EXERCISE DESCRIPTION ->
Output exactly the lines from the line containing "Recreate this scene" through the line containing "sc.camera = camo", inclusive, and omit any pictures.

RECORDS SHOWN ->
________
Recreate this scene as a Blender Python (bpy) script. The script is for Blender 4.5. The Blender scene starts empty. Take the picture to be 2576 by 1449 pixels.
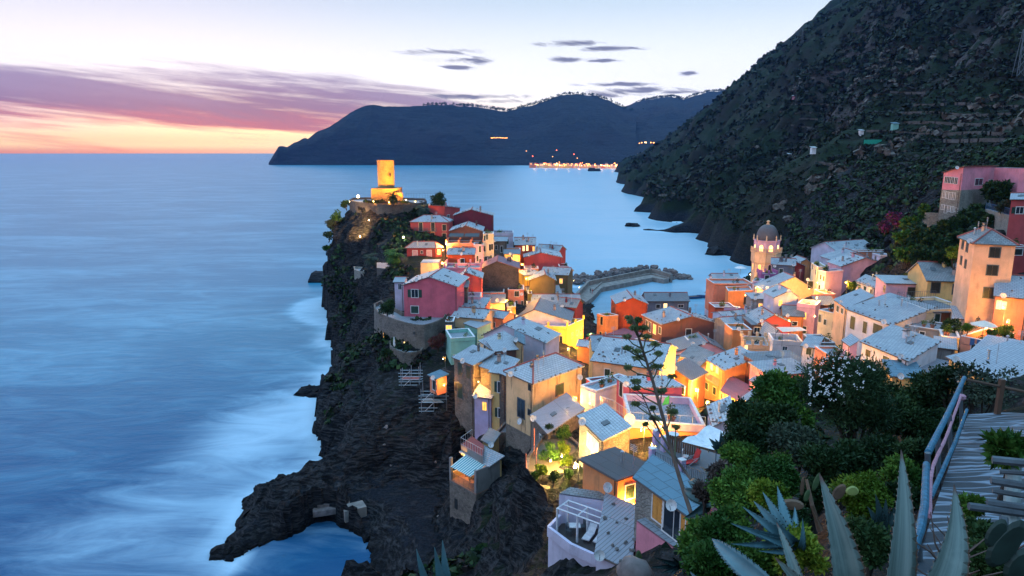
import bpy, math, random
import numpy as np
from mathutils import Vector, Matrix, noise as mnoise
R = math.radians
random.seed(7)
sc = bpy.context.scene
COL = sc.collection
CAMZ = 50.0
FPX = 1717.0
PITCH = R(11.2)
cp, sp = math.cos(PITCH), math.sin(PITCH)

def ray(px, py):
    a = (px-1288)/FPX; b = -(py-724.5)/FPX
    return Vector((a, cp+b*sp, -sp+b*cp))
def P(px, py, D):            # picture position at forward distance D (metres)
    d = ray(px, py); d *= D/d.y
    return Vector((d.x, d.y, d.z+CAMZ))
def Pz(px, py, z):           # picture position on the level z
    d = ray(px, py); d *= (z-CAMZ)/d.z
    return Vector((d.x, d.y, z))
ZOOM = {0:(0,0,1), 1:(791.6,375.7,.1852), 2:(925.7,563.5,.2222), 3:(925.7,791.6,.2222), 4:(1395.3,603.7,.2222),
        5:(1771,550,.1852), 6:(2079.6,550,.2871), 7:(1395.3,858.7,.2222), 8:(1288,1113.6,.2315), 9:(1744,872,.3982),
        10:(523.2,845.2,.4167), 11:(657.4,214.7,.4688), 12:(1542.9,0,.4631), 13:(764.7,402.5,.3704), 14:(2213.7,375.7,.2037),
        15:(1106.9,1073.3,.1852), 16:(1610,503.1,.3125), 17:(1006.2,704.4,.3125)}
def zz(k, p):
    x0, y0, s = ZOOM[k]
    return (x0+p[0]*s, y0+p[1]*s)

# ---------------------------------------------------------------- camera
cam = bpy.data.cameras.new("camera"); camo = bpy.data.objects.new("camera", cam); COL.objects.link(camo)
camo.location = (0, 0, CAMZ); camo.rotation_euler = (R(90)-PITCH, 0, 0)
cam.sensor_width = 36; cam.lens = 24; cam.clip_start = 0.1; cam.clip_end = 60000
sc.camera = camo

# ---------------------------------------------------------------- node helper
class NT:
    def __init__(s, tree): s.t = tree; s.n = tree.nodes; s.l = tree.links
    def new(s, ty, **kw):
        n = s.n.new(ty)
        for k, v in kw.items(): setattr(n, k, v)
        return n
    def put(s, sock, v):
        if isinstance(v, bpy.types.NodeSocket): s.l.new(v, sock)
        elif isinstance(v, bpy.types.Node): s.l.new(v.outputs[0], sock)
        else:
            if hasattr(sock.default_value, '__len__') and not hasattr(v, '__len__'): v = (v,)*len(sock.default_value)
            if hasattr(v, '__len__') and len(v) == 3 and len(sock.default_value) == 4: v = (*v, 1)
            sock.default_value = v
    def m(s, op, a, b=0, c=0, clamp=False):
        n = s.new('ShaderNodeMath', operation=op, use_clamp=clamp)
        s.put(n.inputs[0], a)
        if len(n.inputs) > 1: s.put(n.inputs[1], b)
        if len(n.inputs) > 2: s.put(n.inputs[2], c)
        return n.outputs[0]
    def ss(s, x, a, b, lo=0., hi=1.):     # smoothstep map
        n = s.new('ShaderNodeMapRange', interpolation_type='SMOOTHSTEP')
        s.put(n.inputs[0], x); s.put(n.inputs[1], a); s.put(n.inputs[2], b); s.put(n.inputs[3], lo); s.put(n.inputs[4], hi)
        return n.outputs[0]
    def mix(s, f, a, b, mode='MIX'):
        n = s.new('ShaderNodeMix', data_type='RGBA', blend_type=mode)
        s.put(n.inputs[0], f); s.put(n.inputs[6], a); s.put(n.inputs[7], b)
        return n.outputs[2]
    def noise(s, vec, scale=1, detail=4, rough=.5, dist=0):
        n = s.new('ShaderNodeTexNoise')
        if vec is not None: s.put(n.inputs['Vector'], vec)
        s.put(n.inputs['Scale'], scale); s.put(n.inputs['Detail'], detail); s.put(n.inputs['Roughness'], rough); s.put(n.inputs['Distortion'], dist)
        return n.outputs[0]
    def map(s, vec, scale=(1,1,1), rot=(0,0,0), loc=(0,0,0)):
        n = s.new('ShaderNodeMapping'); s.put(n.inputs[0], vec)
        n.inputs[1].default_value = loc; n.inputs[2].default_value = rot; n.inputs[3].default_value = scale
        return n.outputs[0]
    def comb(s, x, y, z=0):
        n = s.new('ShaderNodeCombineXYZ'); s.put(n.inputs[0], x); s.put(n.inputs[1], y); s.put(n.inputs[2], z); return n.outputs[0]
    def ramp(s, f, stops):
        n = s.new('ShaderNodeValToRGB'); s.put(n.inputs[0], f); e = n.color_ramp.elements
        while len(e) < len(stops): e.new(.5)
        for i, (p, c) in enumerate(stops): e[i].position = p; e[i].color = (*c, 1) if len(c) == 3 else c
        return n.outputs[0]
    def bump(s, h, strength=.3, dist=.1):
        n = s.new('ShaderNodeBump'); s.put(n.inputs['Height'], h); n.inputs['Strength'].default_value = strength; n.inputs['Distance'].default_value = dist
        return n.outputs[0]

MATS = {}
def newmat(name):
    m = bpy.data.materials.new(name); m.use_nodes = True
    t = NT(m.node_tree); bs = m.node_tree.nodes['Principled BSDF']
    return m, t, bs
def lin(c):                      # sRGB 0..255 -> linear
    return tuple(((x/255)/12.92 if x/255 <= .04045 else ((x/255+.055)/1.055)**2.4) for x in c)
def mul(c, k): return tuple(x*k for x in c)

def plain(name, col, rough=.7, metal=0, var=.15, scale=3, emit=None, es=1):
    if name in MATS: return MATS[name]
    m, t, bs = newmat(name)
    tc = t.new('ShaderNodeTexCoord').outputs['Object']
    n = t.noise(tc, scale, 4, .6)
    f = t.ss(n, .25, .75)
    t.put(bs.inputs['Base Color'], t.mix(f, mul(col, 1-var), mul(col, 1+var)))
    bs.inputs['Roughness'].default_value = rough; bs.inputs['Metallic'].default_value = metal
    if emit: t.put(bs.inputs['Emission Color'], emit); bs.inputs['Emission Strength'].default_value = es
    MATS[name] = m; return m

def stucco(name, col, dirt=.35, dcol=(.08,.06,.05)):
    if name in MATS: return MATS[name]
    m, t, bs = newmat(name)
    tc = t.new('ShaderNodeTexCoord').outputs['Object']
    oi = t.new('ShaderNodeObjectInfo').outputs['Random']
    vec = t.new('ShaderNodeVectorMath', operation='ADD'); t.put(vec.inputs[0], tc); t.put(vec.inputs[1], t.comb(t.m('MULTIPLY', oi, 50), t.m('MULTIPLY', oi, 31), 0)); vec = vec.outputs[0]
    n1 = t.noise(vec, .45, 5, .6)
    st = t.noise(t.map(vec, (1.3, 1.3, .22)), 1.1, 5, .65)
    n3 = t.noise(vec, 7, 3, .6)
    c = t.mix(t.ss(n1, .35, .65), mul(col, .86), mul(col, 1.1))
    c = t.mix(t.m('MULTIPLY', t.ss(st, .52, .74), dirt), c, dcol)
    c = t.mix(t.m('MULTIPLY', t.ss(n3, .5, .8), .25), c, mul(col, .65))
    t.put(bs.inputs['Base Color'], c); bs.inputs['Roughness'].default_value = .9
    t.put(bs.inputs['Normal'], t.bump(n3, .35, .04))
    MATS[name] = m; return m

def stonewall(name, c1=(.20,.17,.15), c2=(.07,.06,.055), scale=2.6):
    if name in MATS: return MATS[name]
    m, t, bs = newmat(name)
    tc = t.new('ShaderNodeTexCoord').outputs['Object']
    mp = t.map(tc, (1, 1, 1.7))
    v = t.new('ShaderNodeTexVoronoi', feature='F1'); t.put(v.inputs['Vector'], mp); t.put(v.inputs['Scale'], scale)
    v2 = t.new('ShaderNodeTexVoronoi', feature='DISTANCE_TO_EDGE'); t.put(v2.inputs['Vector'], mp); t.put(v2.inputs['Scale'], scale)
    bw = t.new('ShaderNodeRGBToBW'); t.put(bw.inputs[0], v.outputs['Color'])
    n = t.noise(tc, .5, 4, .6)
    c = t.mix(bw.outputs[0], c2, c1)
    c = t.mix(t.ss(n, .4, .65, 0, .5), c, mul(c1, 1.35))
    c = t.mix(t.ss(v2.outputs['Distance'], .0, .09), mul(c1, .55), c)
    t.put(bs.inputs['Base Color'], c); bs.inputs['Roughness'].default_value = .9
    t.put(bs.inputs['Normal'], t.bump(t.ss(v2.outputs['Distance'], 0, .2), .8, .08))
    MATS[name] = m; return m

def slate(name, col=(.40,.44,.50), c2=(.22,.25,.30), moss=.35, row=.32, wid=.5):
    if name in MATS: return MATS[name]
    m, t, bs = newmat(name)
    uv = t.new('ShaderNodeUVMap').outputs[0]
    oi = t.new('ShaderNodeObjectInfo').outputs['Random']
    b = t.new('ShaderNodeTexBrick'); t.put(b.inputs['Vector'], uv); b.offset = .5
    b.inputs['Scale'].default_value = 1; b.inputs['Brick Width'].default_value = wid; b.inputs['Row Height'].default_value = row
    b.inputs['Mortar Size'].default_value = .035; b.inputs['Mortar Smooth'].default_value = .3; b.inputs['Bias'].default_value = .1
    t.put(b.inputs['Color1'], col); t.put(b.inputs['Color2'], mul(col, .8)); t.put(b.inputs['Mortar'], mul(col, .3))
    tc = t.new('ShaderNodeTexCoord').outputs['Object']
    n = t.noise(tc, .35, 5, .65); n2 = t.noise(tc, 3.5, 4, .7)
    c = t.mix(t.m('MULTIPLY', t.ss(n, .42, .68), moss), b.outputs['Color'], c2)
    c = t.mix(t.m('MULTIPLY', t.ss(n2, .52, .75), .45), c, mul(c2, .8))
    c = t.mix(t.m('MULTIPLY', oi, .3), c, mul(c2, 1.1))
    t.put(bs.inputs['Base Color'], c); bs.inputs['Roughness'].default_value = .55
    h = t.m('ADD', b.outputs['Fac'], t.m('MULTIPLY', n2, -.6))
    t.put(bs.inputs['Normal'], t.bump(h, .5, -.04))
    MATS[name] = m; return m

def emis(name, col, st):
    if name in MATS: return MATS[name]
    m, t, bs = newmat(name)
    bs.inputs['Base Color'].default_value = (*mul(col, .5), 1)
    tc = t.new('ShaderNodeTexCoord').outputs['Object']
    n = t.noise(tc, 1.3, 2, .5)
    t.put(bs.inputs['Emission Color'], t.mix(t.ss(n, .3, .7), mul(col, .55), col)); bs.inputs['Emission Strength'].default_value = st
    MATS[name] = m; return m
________
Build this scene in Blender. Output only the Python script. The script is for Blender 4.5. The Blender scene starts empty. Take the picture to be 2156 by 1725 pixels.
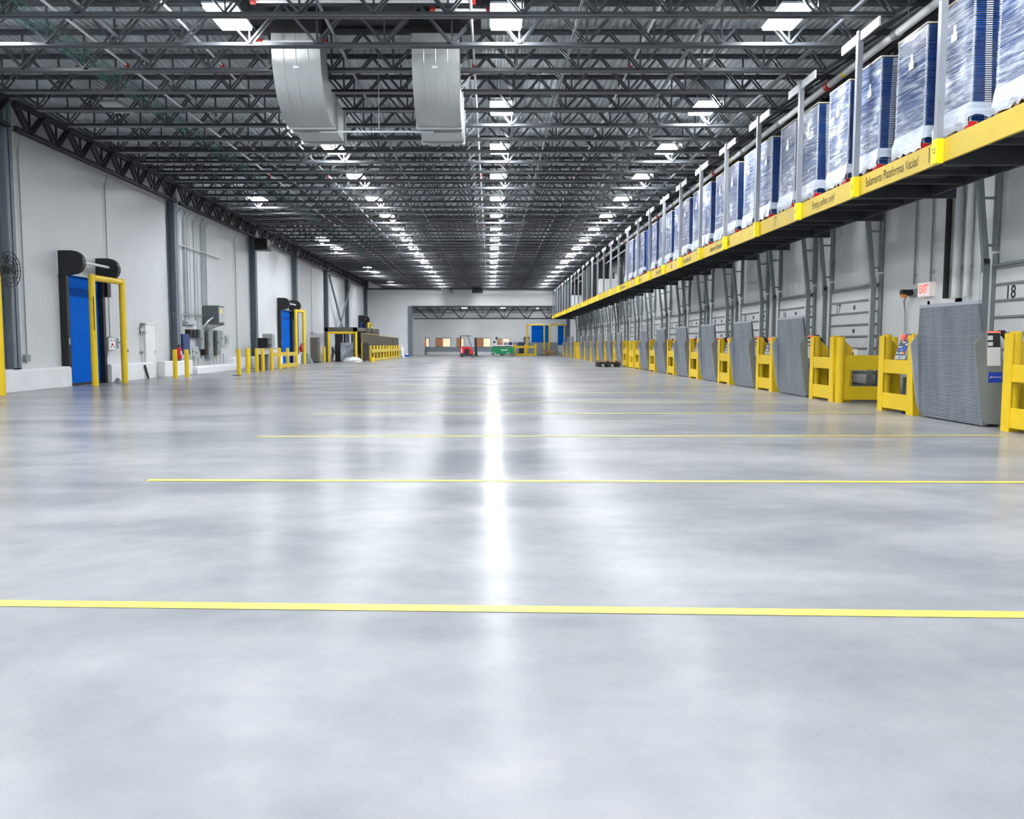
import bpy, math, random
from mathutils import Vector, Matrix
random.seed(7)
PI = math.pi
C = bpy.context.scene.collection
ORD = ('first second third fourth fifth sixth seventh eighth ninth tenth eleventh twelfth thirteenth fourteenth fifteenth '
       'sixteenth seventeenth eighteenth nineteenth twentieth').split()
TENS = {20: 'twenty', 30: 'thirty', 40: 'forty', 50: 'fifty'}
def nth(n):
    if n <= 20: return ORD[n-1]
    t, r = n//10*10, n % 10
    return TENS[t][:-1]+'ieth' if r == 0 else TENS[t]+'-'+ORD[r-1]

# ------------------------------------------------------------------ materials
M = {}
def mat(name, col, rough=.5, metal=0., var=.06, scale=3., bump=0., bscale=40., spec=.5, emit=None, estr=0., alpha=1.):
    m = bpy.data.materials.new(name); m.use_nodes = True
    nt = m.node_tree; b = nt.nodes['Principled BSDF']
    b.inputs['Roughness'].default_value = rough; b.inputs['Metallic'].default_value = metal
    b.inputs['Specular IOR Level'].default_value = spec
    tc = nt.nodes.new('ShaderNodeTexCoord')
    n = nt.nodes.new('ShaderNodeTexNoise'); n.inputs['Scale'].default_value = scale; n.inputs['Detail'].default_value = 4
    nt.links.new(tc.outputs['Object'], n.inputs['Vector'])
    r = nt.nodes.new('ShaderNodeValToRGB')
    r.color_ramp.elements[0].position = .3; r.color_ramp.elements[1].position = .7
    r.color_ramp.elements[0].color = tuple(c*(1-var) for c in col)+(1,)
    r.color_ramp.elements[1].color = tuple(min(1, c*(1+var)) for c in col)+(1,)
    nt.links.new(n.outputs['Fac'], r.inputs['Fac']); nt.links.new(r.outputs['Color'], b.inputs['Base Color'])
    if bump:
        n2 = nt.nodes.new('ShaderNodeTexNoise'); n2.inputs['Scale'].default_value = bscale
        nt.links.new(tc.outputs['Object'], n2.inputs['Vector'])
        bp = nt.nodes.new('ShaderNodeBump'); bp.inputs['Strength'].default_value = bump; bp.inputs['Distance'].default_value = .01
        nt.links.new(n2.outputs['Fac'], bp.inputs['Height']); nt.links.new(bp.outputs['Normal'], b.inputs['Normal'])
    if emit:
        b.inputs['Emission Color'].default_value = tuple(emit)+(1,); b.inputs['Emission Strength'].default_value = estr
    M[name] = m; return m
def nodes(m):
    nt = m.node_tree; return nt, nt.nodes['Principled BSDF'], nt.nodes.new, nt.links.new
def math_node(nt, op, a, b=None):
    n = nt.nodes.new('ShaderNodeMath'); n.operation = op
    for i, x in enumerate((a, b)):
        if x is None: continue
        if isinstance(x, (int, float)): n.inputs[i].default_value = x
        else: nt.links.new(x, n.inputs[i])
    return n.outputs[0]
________
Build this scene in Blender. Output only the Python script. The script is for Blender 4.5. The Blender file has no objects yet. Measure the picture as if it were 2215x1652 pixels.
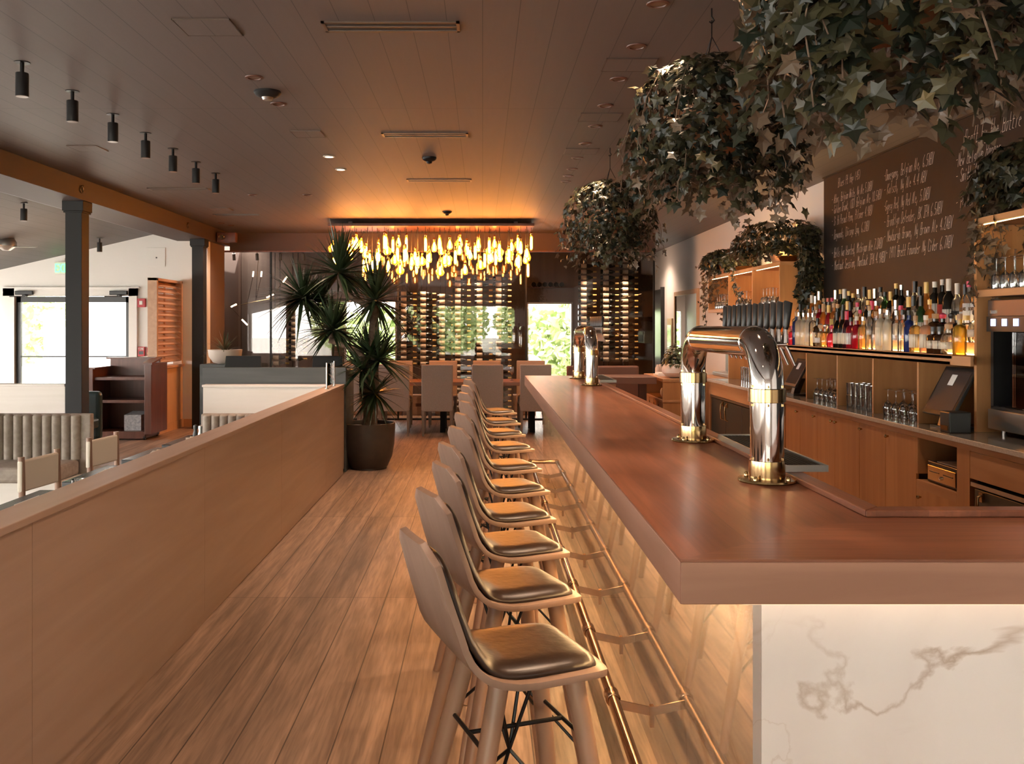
________
ANSWER TO THE PROBLEM ->
Recreate this scene as a Blender Python (bpy) script. The script is for Blender 4.5. The Blender scene starts empty. Take the picture to be 2576 by 1449 pixels.
import bpy, math, random
import numpy as np
from mathutils import Vector, Matrix, noise as mnoise
R = math.radians
random.seed(7)
sc = bpy.context.scene
COL = sc.collection
CAMZ = 50.0
FPX = 1717.0
PITCH = R(11.2)
cp, sp = math.cos(PITCH), math.sin(PITCH)

def ray(px, py):
    a = (px-1288)/FPX; b = -(py-724.5)/FPX
    return Vector((a, cp+b*sp, -sp+b*cp))
def P(px, py, D):            # picture position at forward distance D (metres)
    d = ray(px, py); d *= D/d.y
    return Vector((d.x, d.y, d.z+CAMZ))
def Pz(px, py, z):           # picture position on the level z
    d = ray(px, py); d *= (z-CAMZ)/d.z
    return Vector((d.x, d.y, z))
ZOOM = {0:(0,0,1), 1:(791.6,375.7,.1852), 2:(925.7,563.5,.2222), 3:(925.7,791.6,.2222), 4:(1395.3,603.7,.2222),
        5:(1771,550,.1852), 6:(2079.6,550,.2871), 7:(1395.3,858.7,.2222), 8:(1288,1113.6,.2315), 9:(1744,872,.3982),
        10:(523.2,845.2,.4167), 11:(657.4,214.7,.4688), 12:(1542.9,0,.4631), 13:(764.7,402.5,.3704), 14:(2213.7,375.7,.2037),
        15:(1106.9,1073.3,.1852), 16:(1610,503.1,.3125), 17:(1006.2,704.4,.3125)}
def zz(k, p):
    x0, y0, s = ZOOM[k]
    return (x0+p[0]*s, y0+p[1]*s)

# ---------------------------------------------------------------- camera
cam = bpy.data.cameras.new("camera"); camo = bpy.data.objects.new("camera", cam); COL.objects.link(camo)
camo.location = (0, 0, CAMZ); camo.rotation_euler = (R(90)-PITCH, 0, 0)
cam.sensor_width = 36; cam.lens = 24; cam.clip_start = 0.1; cam.clip_end = 60000
sc.camera = camo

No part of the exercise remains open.